The Minsk process began because Armenia was pursuing a policy of aggression, deepening the conflict, committing massacres and genocide. The goal was to prevent this aggression, to achieve full peace at the conference to be held in Minsk in the summer of 1992, and to fully resolve the conflict. But neither practical work was done to prevent the occupation, nor to achieve complete peace. Even after a while, we saw that the issue of the conference was completely forgotten.

Since the 2000s, the Minsk Group co-chairs have simply tried to monopolize the process and keep the problem unresolved. Armenia continued its provocations, but the Co-Chairs did not speak out. In other words, the image of the Co-Chairs was not as a peacemaker, but as a group that wanted to prolong the process.
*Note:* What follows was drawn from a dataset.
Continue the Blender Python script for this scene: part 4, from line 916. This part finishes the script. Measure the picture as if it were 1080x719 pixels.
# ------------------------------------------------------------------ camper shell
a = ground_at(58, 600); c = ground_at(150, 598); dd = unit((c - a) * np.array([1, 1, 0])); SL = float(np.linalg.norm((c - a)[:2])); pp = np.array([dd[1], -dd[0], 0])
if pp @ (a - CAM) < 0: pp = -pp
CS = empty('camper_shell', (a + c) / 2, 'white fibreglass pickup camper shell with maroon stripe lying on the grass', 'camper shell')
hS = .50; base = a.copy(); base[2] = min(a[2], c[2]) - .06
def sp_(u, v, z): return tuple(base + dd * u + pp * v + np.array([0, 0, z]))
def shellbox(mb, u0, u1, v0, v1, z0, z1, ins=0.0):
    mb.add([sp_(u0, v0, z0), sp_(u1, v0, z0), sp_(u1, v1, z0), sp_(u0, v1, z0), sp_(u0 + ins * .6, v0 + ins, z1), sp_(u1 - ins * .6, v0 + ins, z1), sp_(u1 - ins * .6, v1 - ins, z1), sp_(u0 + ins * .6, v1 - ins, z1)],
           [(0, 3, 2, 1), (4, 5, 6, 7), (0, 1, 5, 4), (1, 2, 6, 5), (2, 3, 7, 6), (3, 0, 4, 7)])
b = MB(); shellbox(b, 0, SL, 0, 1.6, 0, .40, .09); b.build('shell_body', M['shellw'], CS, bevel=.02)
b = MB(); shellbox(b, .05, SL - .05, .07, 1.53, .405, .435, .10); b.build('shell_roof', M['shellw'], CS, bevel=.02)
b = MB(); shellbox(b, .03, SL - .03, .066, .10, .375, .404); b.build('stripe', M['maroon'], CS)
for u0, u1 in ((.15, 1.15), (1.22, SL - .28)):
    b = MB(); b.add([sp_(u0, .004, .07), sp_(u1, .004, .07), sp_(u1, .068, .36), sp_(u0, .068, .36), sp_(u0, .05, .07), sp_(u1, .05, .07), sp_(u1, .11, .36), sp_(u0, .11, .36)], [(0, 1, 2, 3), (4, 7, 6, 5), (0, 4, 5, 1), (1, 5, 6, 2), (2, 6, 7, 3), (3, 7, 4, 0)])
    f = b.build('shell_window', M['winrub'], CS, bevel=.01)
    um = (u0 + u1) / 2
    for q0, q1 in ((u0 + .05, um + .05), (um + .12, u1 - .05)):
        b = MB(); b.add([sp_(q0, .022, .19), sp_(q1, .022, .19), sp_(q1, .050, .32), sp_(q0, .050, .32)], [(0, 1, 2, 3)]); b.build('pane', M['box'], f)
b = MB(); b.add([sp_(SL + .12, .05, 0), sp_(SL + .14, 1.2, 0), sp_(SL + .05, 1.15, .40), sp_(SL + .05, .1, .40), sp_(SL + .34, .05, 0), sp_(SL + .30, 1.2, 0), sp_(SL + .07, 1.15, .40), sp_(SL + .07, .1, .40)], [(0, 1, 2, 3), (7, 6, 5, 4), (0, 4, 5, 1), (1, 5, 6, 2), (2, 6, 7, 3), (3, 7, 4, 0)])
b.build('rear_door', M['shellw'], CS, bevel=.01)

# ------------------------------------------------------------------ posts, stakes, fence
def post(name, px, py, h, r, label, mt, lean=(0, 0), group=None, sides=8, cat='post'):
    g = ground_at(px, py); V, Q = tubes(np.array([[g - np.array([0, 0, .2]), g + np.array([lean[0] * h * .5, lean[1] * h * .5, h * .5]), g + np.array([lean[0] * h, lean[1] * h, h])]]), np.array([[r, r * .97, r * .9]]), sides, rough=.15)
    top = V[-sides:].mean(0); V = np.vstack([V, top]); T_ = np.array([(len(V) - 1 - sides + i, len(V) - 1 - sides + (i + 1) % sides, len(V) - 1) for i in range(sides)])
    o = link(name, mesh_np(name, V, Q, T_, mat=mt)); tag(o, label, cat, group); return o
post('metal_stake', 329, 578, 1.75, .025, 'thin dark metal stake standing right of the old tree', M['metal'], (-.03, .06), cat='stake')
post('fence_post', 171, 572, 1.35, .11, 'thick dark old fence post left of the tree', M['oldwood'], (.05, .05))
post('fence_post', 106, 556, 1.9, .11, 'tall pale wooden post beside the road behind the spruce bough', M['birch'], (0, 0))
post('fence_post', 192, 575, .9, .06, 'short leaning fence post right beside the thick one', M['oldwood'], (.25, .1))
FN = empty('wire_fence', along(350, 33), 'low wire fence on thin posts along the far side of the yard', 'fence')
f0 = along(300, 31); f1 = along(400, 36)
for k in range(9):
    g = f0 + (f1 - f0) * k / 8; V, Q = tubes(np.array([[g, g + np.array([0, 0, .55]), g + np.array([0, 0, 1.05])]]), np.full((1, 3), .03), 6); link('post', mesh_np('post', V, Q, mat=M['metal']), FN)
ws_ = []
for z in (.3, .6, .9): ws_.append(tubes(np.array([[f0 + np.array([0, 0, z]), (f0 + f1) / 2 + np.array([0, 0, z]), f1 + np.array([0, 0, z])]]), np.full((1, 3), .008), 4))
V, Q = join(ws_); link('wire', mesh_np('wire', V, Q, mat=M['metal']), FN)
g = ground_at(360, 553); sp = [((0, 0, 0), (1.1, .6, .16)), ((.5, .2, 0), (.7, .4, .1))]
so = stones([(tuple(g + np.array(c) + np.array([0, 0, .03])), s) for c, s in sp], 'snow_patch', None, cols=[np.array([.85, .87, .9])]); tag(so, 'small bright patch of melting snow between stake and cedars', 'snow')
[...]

After September 27, Azerbaijan was forced to comply with international law and ensure the implementation of UN Security Council resolutions. Now it remains only to sign the final peace.

After that, the contribution of the Co-Chairs may be to organize or participate in the process of signing the Final Peace Agreement in Minsk. From this time forth, their major work must contribute to ensuring an atmosphere of lasting peace and cooperation in the region, let them prevent Armenia from creating a new conflict situation and contribute to post-conflict reconstruction.

But they did not. On the contrary, it is flawed that they act as if the conflict is continuing, and sometimes even encourage Armenia to do wrong.

As for the approach of Azerbaijan to the Minsk process, the Azerbaijani side should invite the Co-Chairs to work and build on the signing of the final Peace Agreement in Minsk. In general, Azerbaijan is no longer a party to be invited to any uncertain process.

The farther away the Armenian government is from external and internal provocations, the better: both for the region as a whole and for Armenia itself.

As for Russia, on the one hand, it wants to limit the opportunities of its global rivals to return to the Caucasus. In this sense, it wants to continue with the November 10 agreement. On the other hand, he does not seem ready for a full solution to the conflict and wants “uncertainty” to continue.

In fact, the best way for all parties is to make lasting peace as soon as possible. Even those who see themselves as the “losing sides” of the 44-day war should not think that there is a need to look for opportunities for confusion. Uncertainty and the possibility of a resumption of the conflict are risky for everyone. But mostly for the losers of the 44-day war.